— Start of COLLECTED MATERIAL —
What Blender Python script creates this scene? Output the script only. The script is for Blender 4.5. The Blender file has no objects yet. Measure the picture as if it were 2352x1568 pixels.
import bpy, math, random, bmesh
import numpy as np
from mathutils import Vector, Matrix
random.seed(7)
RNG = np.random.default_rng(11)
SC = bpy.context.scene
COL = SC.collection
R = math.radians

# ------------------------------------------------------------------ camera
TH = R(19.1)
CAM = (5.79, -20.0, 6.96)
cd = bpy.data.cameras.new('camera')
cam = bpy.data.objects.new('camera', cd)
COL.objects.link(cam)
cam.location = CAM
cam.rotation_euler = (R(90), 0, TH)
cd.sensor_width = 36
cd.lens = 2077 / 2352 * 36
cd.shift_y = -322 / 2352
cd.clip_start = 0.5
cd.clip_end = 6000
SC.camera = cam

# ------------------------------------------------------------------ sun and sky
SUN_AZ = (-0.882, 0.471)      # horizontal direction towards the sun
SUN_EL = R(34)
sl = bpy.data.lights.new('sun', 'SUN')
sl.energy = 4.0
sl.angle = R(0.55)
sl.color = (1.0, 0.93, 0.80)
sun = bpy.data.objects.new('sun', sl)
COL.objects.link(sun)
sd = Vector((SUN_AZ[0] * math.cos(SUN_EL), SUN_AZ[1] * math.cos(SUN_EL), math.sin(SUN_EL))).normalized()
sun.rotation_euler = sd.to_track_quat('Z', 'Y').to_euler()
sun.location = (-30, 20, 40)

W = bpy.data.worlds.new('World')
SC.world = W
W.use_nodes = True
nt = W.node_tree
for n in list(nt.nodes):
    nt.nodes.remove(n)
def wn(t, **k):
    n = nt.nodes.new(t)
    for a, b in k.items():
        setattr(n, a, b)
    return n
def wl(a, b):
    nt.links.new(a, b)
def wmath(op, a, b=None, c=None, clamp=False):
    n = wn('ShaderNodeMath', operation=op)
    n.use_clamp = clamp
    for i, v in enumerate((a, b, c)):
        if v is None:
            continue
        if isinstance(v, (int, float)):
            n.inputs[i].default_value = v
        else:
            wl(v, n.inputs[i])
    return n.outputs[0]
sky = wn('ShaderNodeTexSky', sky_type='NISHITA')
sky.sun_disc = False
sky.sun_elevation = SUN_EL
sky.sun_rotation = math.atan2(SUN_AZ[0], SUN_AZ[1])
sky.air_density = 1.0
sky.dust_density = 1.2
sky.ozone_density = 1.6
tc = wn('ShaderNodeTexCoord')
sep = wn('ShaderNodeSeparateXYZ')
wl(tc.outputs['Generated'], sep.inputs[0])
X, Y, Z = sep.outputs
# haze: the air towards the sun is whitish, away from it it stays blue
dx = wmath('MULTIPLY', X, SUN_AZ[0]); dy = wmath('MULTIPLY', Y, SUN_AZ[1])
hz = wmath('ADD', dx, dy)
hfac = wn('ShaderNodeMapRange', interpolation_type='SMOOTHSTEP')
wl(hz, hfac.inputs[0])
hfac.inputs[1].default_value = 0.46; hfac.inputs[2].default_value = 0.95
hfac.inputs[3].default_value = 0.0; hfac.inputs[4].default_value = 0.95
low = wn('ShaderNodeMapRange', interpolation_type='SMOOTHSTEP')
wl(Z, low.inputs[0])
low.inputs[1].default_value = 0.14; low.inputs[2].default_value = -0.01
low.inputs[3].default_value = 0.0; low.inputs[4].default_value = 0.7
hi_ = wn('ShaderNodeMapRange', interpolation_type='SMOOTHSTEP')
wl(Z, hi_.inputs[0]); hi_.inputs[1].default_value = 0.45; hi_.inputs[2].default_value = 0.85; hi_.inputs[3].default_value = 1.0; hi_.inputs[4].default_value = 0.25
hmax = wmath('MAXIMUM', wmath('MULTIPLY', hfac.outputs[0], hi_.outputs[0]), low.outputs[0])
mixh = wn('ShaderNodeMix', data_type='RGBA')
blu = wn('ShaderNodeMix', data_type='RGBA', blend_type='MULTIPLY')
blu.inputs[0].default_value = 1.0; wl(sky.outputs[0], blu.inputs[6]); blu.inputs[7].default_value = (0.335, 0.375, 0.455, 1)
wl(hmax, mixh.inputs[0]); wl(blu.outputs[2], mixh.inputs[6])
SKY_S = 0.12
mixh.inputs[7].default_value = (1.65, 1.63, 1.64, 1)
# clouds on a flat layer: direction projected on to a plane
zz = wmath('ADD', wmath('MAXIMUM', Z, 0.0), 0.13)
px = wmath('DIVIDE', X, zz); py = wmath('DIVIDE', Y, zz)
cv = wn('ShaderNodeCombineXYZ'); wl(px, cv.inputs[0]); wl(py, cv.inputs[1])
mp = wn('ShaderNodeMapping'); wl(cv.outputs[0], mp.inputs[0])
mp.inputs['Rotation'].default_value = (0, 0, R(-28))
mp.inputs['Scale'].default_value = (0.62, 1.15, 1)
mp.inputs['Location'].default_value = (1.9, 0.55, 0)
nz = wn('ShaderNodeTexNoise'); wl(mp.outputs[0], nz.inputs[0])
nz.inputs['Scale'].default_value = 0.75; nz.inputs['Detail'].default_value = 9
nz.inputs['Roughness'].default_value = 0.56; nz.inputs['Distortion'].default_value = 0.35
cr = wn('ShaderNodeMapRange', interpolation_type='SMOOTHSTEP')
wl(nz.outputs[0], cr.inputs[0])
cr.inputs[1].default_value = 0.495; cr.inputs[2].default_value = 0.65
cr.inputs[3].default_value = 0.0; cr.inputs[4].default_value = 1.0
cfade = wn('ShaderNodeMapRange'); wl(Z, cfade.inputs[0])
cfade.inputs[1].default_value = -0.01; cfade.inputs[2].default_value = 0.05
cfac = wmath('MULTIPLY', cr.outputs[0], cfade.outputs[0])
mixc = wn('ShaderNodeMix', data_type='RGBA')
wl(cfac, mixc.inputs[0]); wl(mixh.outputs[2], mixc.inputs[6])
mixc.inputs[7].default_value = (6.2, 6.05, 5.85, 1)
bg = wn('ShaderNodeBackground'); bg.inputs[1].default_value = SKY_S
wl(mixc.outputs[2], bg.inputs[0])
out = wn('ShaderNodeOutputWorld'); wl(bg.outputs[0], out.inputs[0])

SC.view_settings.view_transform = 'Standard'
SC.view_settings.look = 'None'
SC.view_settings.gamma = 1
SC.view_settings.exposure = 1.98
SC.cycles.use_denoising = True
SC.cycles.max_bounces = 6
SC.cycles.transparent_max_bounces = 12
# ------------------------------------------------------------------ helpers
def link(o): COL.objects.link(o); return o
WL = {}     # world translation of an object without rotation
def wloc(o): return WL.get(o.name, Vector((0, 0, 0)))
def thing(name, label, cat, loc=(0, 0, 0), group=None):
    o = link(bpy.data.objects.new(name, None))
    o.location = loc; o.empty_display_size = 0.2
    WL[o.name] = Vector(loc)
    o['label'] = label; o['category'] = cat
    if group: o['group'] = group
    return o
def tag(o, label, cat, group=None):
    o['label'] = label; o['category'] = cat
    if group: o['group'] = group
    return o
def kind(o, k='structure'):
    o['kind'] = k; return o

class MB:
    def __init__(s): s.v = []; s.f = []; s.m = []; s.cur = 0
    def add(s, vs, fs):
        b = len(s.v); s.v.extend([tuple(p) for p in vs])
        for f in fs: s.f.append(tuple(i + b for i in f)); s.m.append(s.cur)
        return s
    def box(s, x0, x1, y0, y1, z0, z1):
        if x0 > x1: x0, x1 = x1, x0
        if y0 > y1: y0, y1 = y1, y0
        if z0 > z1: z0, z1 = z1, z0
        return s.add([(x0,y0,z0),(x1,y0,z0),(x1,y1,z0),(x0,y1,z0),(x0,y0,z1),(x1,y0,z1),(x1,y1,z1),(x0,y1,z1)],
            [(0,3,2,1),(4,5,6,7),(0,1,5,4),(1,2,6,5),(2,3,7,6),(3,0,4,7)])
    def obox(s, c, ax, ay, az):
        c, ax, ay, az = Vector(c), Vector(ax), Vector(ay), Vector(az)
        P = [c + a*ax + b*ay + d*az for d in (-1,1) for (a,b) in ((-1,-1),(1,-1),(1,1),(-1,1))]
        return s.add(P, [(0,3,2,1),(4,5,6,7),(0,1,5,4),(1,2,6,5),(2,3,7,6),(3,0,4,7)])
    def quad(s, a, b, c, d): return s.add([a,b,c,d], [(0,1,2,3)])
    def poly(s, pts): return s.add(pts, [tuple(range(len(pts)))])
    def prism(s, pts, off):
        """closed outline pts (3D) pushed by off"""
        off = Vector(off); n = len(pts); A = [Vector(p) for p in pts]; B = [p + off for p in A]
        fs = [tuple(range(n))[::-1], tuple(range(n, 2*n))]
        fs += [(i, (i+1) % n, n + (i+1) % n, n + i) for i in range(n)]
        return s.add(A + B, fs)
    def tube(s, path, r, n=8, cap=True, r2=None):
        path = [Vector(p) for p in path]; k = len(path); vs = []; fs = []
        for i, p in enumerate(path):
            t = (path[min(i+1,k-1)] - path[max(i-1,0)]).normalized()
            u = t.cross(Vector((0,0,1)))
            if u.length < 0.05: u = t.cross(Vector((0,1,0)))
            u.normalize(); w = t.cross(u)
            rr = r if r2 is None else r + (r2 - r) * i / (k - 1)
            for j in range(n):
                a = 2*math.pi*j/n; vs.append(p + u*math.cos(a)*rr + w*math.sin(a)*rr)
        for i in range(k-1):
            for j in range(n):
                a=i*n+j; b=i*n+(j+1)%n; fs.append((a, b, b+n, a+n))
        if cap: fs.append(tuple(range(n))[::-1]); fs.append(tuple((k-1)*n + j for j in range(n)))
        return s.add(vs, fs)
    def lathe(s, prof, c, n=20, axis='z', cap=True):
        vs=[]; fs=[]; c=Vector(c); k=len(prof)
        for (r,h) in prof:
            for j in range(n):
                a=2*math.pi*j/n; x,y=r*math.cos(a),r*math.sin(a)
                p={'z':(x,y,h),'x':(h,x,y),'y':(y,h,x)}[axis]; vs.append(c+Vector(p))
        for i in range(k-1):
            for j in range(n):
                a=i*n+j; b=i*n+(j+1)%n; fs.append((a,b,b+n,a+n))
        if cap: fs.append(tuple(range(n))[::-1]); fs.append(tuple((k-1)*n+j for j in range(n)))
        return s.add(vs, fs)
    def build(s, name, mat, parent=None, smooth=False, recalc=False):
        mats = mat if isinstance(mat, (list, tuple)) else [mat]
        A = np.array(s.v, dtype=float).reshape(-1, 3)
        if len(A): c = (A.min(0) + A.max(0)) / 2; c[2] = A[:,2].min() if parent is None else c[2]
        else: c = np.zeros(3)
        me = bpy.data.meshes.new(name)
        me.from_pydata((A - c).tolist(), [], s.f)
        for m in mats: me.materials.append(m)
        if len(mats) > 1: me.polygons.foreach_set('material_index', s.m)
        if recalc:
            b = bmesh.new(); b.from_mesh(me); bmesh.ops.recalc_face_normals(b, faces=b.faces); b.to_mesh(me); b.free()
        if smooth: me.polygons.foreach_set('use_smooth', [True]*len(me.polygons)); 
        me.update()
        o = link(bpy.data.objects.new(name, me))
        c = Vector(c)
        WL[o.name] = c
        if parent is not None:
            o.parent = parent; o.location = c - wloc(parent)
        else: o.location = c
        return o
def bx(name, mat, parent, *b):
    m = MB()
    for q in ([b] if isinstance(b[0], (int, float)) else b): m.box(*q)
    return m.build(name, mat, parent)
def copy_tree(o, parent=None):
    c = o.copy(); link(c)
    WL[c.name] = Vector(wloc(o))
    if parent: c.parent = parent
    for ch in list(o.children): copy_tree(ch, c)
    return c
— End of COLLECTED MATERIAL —
TASK: Print only the lines from the top of the data above down to the line holding "R = math.radians", inclusive.

RESULT OF THIS EXERCISE:
What Blender Python script creates this scene? Output the script only. The script is for Blender 4.5. The Blender file has no objects yet. Measure the picture as if it were 2352x1568 pixels.
import bpy, math, random, bmesh
import numpy as np
from mathutils import Vector, Matrix
random.seed(7)
RNG = np.random.default_rng(11)
SC = bpy.context.scene
COL = SC.collection
R = math.radians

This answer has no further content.